Remember the trouble that is in the world, the trouble you have with the devil and your own sinful flesh. You cannot keep yourself in unity with God by your own efforts, so Jesus prays for you. You and I often fail, but that is what is so wonderful about Jesus praying for us. But what exactly does he pray? He prays that you will be sustained in your faith in him. This he does by sending the Holy Spirit to bring to your remembrance all that Christ has done for you by his life, suffering, and death. This the Holy Spirit does by bringing you forgiveness of your sins through the Sacraments. Every time you are absolved by the pastor who speaks in the name and place of Christ, he brings Christ to you. Every time you receive the Lord's true body and blood in the Sacrament of the Altar he is keeping you in union with Christ.

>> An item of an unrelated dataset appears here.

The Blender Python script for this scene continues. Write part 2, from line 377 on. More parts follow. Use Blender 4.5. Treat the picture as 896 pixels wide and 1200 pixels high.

"Keep them in your name," your Lord Jesus prays for you. And his prayer is eternally effective because he does not go back on his word. The Father in heaven always hears "Jesus' Prayer for You." He can never turn a deaf ear to Jesus. Through Jesus God remains ever merciful to you. Jesus begs the Father to guard you in his Name. And this happens through the ministry of God the Holy Spirit, all that Third Article of the Creed stuff, the "calling, enlightening, gathering, and sanctifying, and keeping in the one true faith."

It's good that we ask others to pray for us and it's good that we pray for others in need, and those prayers are certainly imperfect and in need of repair by God the Holy Spirit, but remember that there is One who prays for you whose prayer has been heard and always will be heard. He prays perfectly in tune with the Father's will for you. He never makes a mistake. He prays for you because you belong to his heavenly Father. He has made it so. What a comfort to know that Jesus prays for you, now and always!

In the name of the Father and of the + Son and of the Holy Spirit. Amen.

1Theodore G. Tappert, The Book of Concord : The Confessions of the Evangelical Lutheran Church, 20 (Philadelphia: Fortress Press, 2000, c1959).